— Begin Material —

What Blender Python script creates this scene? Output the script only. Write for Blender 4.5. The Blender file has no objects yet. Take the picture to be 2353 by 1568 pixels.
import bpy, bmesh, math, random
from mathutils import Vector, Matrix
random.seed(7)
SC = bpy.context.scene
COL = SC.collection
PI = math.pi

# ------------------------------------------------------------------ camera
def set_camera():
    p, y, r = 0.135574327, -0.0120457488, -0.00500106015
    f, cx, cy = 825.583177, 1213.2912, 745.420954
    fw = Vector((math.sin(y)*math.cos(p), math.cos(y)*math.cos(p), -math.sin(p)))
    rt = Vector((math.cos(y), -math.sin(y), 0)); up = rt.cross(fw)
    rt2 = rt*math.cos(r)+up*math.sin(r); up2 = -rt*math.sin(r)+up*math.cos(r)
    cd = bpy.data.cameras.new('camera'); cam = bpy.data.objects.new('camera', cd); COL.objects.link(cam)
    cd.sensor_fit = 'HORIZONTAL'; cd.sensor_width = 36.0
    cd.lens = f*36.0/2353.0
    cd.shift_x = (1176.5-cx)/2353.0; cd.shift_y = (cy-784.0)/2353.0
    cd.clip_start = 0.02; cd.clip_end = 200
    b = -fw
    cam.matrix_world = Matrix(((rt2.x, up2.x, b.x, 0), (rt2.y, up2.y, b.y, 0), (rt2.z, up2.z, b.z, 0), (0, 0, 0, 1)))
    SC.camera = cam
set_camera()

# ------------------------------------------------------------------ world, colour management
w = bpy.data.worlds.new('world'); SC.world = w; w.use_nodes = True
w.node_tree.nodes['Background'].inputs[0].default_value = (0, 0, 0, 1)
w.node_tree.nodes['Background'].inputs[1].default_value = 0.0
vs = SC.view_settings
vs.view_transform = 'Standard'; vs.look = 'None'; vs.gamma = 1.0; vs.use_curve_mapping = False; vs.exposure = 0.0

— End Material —

> _Required task_
Pull every line containing "objects" from the data.

> _Exercise output_
What Blender Python script creates this scene? Output the script only. Write for Blender 4.5. The Blender file has no objects yet. Take the picture to be 2353 by 1568 pixels.
    cd = bpy.data.cameras.new('camera'); cam = bpy.data.objects.new('camera', cd); COL.objects.link(cam)